Monday, November 26, 2012

Thanksgiving Pow Wow

Dancer at the Poarch Band of Creek Indians Pow Wow


Growing up in Alabama, a Thanksgiving family tradition was to visit the Poarch Band of Creek Indians in Atmore, Ala., for their annual Pow Wow. This year, we continued the tradition by bringing our children to see the colorful costume displays, rhythmic dancing and Native American crafts.

Dancers compete at the Pow Wow
As the only federally recognized Indian tribe in Alabama, the Poarch Creek Indians trace their roots back to the original Creek Nation found throughout Alabama and Georgia. Today, the Indians live in a mostly rural reservation, dotted with sprawling cotton and corn fields and supplemented by a towering casino.

Although we arrived before lunch, the parking lot was nearly filled to capacity. A shuttle whisked us from our cars to the front entrance, where a small ticket booth marked the entrance to the large arena. The steady beat of drums signaled the location of the dancing competitions, and we climbed the bleachers to watch the men twirl and jump in their elaborately decorated and highly feathered outfits. The women, although much more subdued, showcased simpler yet exquisite costumes and a quiet graceful footwork.

While my nieces took time to pose with a few Native Americans, we headed out in search of food. Roasted corn, buffalo burgers, Indian tacos and fry bread were just a few of the options, and, of course, we tried them all.

Jumping high
I was amazed at how long the kids had lasted before darting over to the children's area. They marveled and pointed at the bounce house maze and the bigger kids spinning and jumping in various stomach-turning machines. While their cousins braved the bungee cord jumper, demonstrating their mad flipping skills, my two settled on the pony ride--or at least looked at the ponies before deciding they were still a bit too scary.

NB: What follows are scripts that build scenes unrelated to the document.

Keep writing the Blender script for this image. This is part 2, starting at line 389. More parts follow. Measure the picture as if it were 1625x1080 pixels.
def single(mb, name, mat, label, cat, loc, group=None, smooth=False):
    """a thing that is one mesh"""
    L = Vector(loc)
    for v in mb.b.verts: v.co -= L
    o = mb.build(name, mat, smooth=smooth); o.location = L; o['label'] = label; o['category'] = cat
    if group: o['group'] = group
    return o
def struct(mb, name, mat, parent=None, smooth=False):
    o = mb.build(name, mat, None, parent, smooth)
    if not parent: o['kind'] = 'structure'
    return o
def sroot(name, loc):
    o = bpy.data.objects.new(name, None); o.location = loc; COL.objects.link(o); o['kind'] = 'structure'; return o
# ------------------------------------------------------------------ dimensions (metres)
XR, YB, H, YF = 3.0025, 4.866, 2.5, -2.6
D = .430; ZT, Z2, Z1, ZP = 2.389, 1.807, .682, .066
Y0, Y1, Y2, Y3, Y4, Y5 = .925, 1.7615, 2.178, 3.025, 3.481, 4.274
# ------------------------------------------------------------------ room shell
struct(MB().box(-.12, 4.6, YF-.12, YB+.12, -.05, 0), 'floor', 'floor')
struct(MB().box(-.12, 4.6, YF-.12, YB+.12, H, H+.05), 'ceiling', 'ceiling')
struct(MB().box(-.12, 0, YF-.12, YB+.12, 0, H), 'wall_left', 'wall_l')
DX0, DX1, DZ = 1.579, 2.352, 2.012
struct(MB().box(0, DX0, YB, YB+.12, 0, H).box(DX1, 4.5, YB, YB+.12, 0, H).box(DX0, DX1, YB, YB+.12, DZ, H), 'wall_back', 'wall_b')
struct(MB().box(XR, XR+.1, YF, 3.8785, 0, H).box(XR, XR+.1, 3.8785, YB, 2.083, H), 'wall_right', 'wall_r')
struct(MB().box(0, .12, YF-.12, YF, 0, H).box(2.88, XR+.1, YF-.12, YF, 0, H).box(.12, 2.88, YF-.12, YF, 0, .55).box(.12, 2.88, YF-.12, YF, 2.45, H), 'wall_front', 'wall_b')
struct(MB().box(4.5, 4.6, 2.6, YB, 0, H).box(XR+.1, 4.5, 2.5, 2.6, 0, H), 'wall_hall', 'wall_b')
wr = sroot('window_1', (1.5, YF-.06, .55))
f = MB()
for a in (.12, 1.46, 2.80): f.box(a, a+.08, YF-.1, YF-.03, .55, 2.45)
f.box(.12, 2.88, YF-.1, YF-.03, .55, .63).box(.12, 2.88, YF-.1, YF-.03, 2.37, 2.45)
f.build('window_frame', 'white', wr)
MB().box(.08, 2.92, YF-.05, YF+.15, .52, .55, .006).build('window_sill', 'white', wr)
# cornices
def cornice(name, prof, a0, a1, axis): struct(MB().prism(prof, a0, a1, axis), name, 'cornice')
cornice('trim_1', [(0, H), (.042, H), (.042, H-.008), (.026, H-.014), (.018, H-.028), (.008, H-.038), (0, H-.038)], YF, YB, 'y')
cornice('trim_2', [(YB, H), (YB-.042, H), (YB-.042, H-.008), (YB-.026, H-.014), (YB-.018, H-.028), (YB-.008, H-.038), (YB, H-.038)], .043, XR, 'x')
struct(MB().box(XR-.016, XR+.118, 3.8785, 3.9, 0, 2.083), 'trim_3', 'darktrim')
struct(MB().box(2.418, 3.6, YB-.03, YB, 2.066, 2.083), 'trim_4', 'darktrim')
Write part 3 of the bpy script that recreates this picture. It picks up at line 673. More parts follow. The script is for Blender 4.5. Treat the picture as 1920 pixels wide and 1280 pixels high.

Just then, a child walked by with a bow and arrow, and all thoughts of rides were immediately over. A double row of booths lined the outer edges of the festival, and we steadily made our way past one after another. The souvenirs and crafts were nearly overwhelming, as each booth offered beautiful displays of dreamcatchers, animal-print shirts, wooden toys and just about anything else imaginable.

Native crafts for sale
Wooden alligator and pop gun in hand, we settled down for one more round of dancing before giving in to the yawns for nap time. A stop by a final booth on our way out landed us prized, buffalo-tooth necklaces, a lasting souvenir for mom and dad.